Os corpos dos dois intérpretes agem sobre a partitura musical de Bach, uma Partita em D menor para violino solo (BWV 1004) feita para ser dançada. Mas o que De Keersmaeker e Charmatz fazem em palco é de outra ordem. Movimento sim, mas, sobretudo, evasão. Construção sim, mas, sobretudo, reconhecimento de um espaço. Presença sim, mas, sobretudo, um modo de intervenção que pede uma consciência do corpo, do espaço e do discurso que em tempos de aceleração da imagem – e do próprio tempo – surge quase como anacrónica.

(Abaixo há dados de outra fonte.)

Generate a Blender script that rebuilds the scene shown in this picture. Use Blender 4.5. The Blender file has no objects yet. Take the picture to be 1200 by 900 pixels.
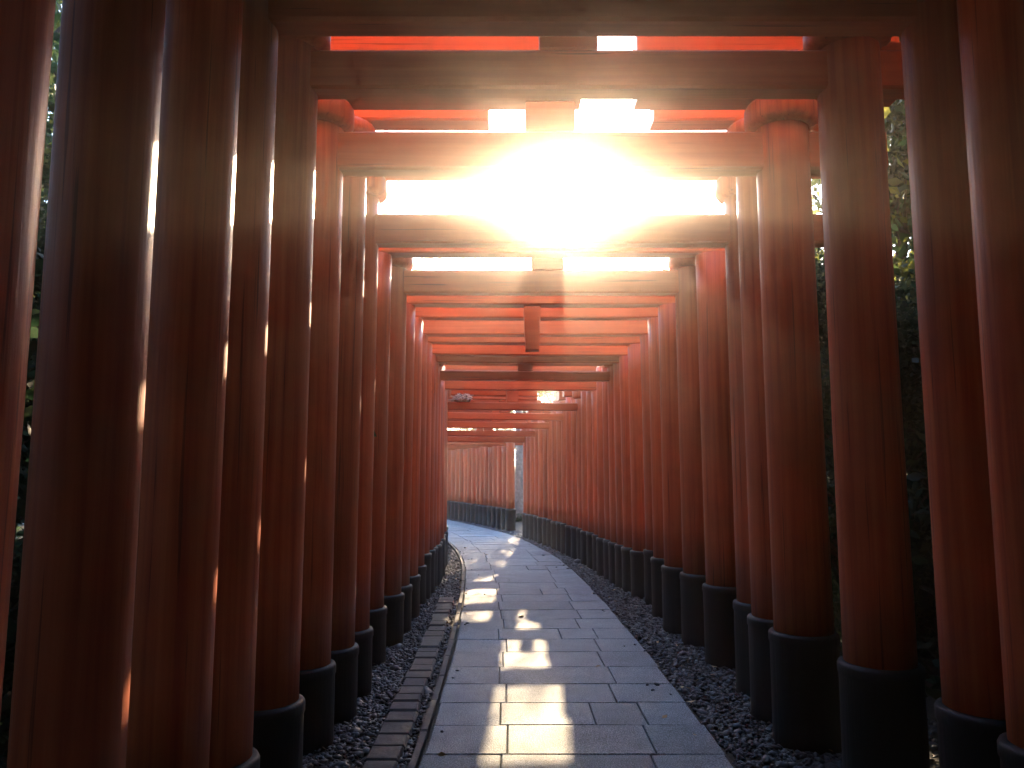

“Para mim, a estrutura está em Bach, mas a sua dimensão transcendental está escrita na carne”, escreveu a coreógrafa para o programa. Assim, no encontro entre uma carne em fuga e um movimento em ascese, Partita 2 que é, efectivamente, de uma simplicidade aparente, torna-se coreograficamente desarmante. É um truque de ilusão sugerido por corpos que, vestidos de forma casual (ele de fato de treino, ela naqueles vestidos simples pretos e estreitos que já vimos noutras peças), se disputam e ultrapassam, como se competissem no desenho de uma coreografia que hesita entre a eficácia e o virtuosismo. É uma partilha do que têm em comum: “A dança que dança”, explicava a coreógrafa, para falar de um movimento atento a tudo o que a rodeia. Um movimento que começa na respiração e se prolonga, sem fim, na percepção e naquilo que se possa, individualmente, intuir. Afinal, o mesmo que se procurava na desconstrução da repetição que estava já em Fase, a partir da música de Steve Reich.

Partita 2 apresenta-se terça e quarta-feira  no ciclo Teatro/Música, organizado pela Fundação Calouste Gulbenkian (co-produtora da peça) e pelo Teatro Maria Matos, e em pré-abertura do Alkanta Festival, que começa oficialmente no próximo dia 21. É aí que De Keersmaeker, que foi Artista da Cidade de Lisboa em 2012, vai encontrar Tim Etchells, o convidado deste ano, ao lado de outros regressos, como os de Toshiki Okada, Lia Rodrigues, Faustin Linyekula, o colectivo Berlin ou a dupla Halory Goerger e Antoine Defoort.